Jumat, 09 Januari 2015

DEGRADASI PEMBELAJARAN PARA PELAJAR





TK, SD, SMP, SMA, dan sekarang kuliah.
TK satu tahun
SD enam tahun
SMP tiga tahun
SMA-ku 4 tahun
Kuliahku mau berapa tahun ?? belum tau

 
Kita mulai cerita dari TK, disini diajari menulis, membaca, meyanyi, dan segala hal yang mengasikkan. Diajari juga cara berperilaku yang baik, sopan pada orang yang lebih tua, dan saling membantu. Dengan sabar bapak ibu guru mengajari menulis “ A-B-C-Z”, mengajari membaca I-B-U dibaca “Ibu”, B-A-P-A-K dibaca “bapak”, S-A-P-I dibaca “sapi”.

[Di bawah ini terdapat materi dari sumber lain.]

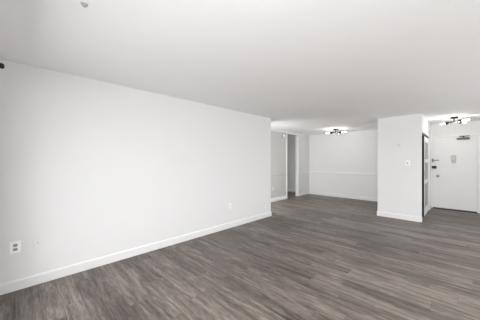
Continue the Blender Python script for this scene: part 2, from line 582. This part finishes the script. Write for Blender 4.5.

Berpindah ke SD, sudah bisa menulis meskipun belum bagus, mulai bisa membaca meskipun belum lancar. Diajari ilmu-ilmum dasar; mulai mengenal matematika, bahasa Indonesia, Budipekerti, Pendidikan Pancasila dan Kwarganegaraan (PPkn), Ilmu Pendidikan Alam (IPA), Ilmu Pendidikan Sosial (IPS) dan lain-lain. Tidak asing ditelinga nasehat dari bapak ibu guru supaya rajin belajar, Rajin membantu orang tua, berbuat baik kawan dan kepada orang lain. Guru tidak hanya sebagai pengajar mata pelajaran saja, terasa begitu dekat seperti saudara bahkan seperti orang tua. Disini juga mulai mengenal apa itu Pekerjaan Rumah (PR) , apa itu tugas kelas, apa itu pengumpulan tugas, apa itu piket kelas, dan apa itu hukuman. Tugas-tugas yang dikerjakan selalu diperiksa oleh guru dengan teliti, dikoreksi, dibenarkan oleh guru supaya siswa-siswi tau kesalahan pengerjaan tugasnya dan dapat membenarkannya saat tugas dikembalikan lagi nantinya.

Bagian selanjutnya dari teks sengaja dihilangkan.